Opinion
Civil Action No. 05C-05-023 THG.
July 5, 2006.
Edward C. Gill, Esquire, Georgetown, DE.
Michael J. Logullo, Esquire, Morgan, Shelsby Leoni, Stanton, DE.
Dear Counsel:
This is the Court's decision as to Plaintiff, Leonard Guilianelli's Motion for Costs. For the reasons stated herein, the Plaintiff's Motion is denied.
Statement of Facts
On April 24, 2006, the Defendant made an offer of judgment in the amount of $17,500. On May 16, 2006, the jury found for the Plaintiff awarding him the amount of $15,000.

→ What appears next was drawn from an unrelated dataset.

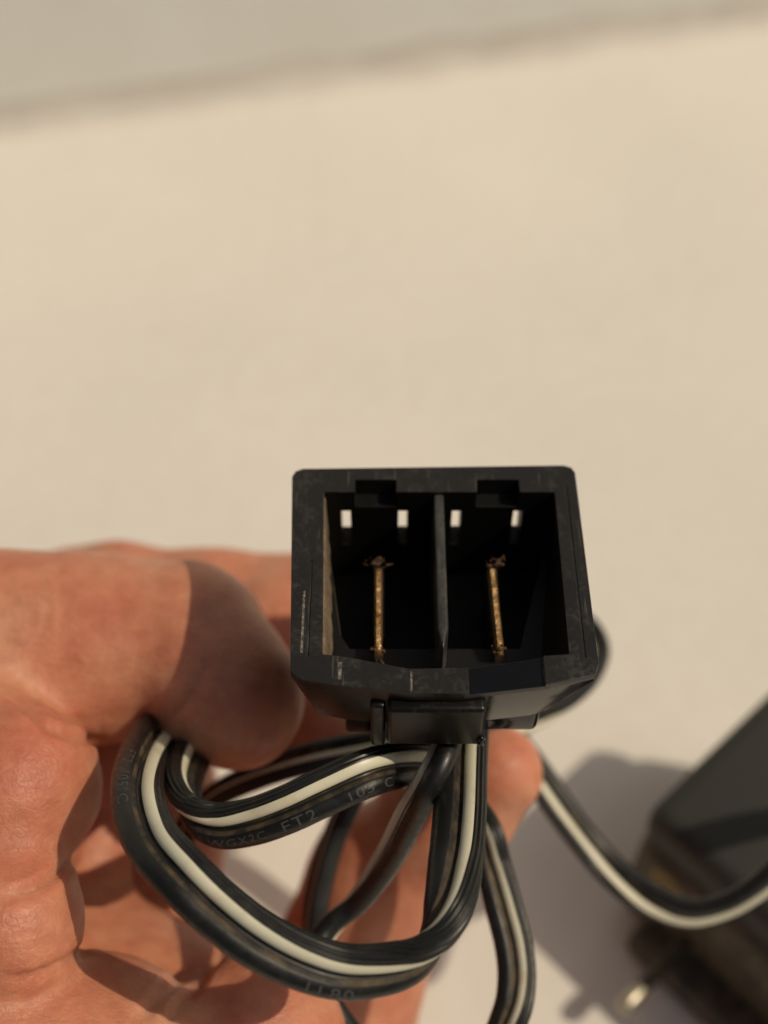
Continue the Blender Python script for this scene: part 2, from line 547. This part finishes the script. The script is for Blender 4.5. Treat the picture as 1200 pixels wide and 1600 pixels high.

Following the judgment, Plaintiff has filed a motion seeking his costs for the video deposition of Dr. Spieker. Specifically, he seeks the videographer's fee, the court reporter's fee in addition to Dr. Spieker's deposition costs. Dr. Spieker was deposed prior to the offer of judgment.
The Defendant opposed the award of Plaintiff's costs arguing that his offer of judgment under Rule 68 trumps Plaintiff's opportunity to obtain any costs under Rule 54 (d). Defendant also argues that by getting a jury award less than the offer of judgment that the Plaintiff is not a "prevailing party" under Rule 54 (d).
Additionally, Defendant raises for the first time in his response 10 Del. C. § 5102 as a bar to Plaintiff's motion for costs. Because of this, Plaintiff was given an opportunity to respond.
Discussion
The Plaintiff is the "prevailing party" as required by Rule 54 (d). The Plaintiff is the party in whose favor the jury has found and thus the prevailing party.
Graham v. Keene Corp., 616 A.2d 827, 827-829 (Del. 1992).
Rule 54 (d) and Rule 68 are separate rules addressing costs and should be read harmoniously. Rule 68 does not trump Rule 54 (d). Plaintiff, a loser under Rule 68, may still be a winner under Rule 54 (d) for the costs incurred up until the offer of judgment.
Superior Court Civil Rule 54(d) states: Except when express provision therefore is made either in a statute or in these Rules or in the Rules of the Supreme Court, costs shall be allowed as of course to the prevailing party upon application to the Court within ten (10) days of entry of final judgment unless the Court otherwise directs. Super. Ct. Civ. R. 68.
Superior Court Civil Rule 68 states: At any time more than 10 days before the trial begins a party defending a gainst a claim may serve upon the adverse party an offer to allow judgment to be taken against the defending party for the money or prop erty or to the effect specified in the offer, with co sts then accrued . . . If the judgment finally obtained by the offeree is not more favorable than the offer, the offeree must pay the costs incurred after the making of the offer. Super. Ct. Civ. R. 68.
Nygaard v. Lucchesi, 654 A.2d 410 (Del.Super.Ct. 1994); Bell v. Bershears, 42 S.W.3, 32, 36-37 (Ark. 2002); Champion Produce, Inc. v. Ruby Robinson, Inc., 342 F.3d 1016, 1022-1024 (9th Cir. 2003).
Rule 54 (d) costs include the video deposition of an expert used at trial when the deposition occurs prior to the offer of settlement.
Nygaard, 654 A.2d at 413-414.
Plaintiff's problem with obtaining costs is not Rule 68, but rather 10 Del. C. § 5102. Per Plaintiff's praecipe and Defendant's testimony at his deposition, he resides in New Castle County. By filing the lawsuit in Sussex County, the Plaintiff lost the ability to recover costs including expert witness fees.
Zazanis v. Jarman, 1990 WL 58158, *1-*2 (Del.Super. 1990).
Plaintiff's Motion for Costs is denied.